Tobacco Awareness , Reports

When Bans Fail, Regulation Becomes the Real Public Health Test

24 May 2026 - 21:27
When Bans Fail, Regulation Becomes the Real Public Health Test

On April 11, 2026, Bangladesh’s Parliament passed an amended Tobacco Control Act, formally reversing its ban on next-generation nicotine products like heated tobacco and e-cigarettes. After a short period under the ban, Bangladesh adjusted its policy in a more open direction toward smokeless products, a significant shift in its tobacco harm reduction strategy. 

This isn’t just Bangladesh’s story. It’s both a warning and a lesson to us, that we should be paying attention closely to. As many countries like India and Thailand that maintain bans on smokeless products, illicit tobacco consumption continues to rise. India is perhaps the starkest example. A senior economic adviser to Prime Minister Modi argued that tobacco consumption in India has continued growing despite the ban, with approximately 5.5 million new households taking up tobacco use every year, bringing the total to around 180 million. More than a decade of prohibition has not reduced consumption. 
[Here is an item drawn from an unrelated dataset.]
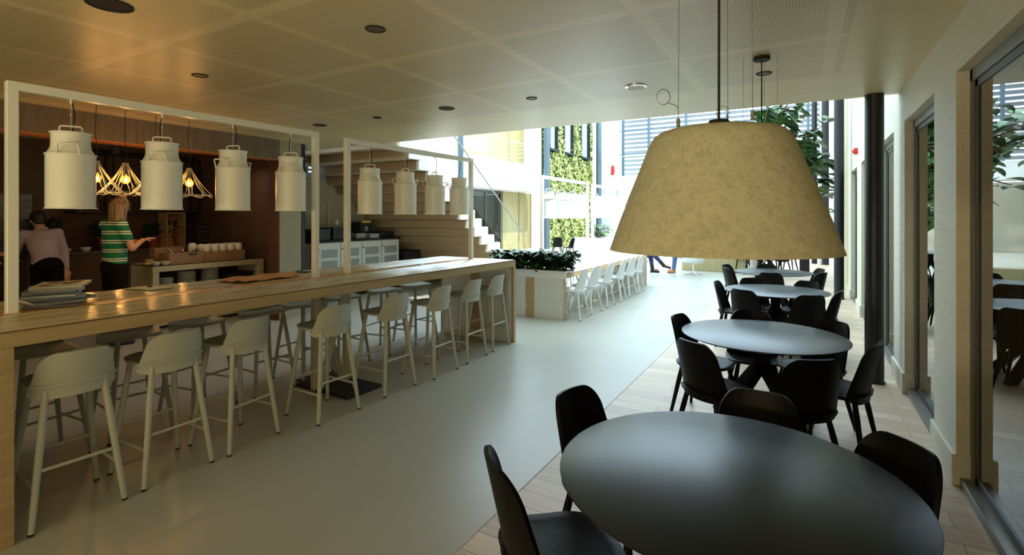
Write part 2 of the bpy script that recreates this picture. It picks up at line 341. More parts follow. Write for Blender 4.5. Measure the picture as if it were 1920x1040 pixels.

Banned products like gutkha continue to be sold openly through illegal channels, and e-cigarettes still hold a significant share of total consumption. The black market fills the gap every time. The Maldives, as a small island nation with porous borders and heavy reliance on imports, is especially vulnerable to exactly this dynamic.

Perhaps the most damaging consequence of an outright ban that rarely gets discussed, it doesn’t just fail to stop smoking it actively blocks people from quitting. According to a report by the Consumer Choice Center, more than 6.2 million smokers in Bangladesh could potentially quit if smokeless products were properly regulated and made available as cessation tools. When those safer alternatives are banned, smokers who genuinely want to transition away from cigarettes have nowhere to go. The result is that many go back to cigarettes the most harmful option because it’s the only one accessible to them. As we know, we have a significant smoking population. Without a regulated, lower-risk pathway, quitting becomes harder, not easier.

In the United States, through strict age restrictions and flavor regulations, youth tobacco use has fallen for the third consecutive year, reaching 7.5% in 2025 the lowest level since 2011, down from a peak of 23.3% in 2019. That’s what smart regulation achieves. It protects young people while preserving options for adults who smoke.

The data also shows that these products are not serving as a gateway to cigarette smoking contrary to arguments frequently made by WHO-aligned organizations. 

On the contrary, Bangladesh chose a more flexible approach adjusting its policy in time and drawing on international experience, particularly from the United States, to balance public health goals with practical effectiveness.  Globally, more than 100 countries now permit the circulation of smokeless tobacco products at varying levels. The Maldives is increasingly out of step with where the evidence and the world is pointing.

The question for Maldivian policymakers isn’t whether to act. It’s whether to keep doing something that isn’t working, or to take the more courageous step of designing a framework that actually protects people including those who are desperately trying to quit.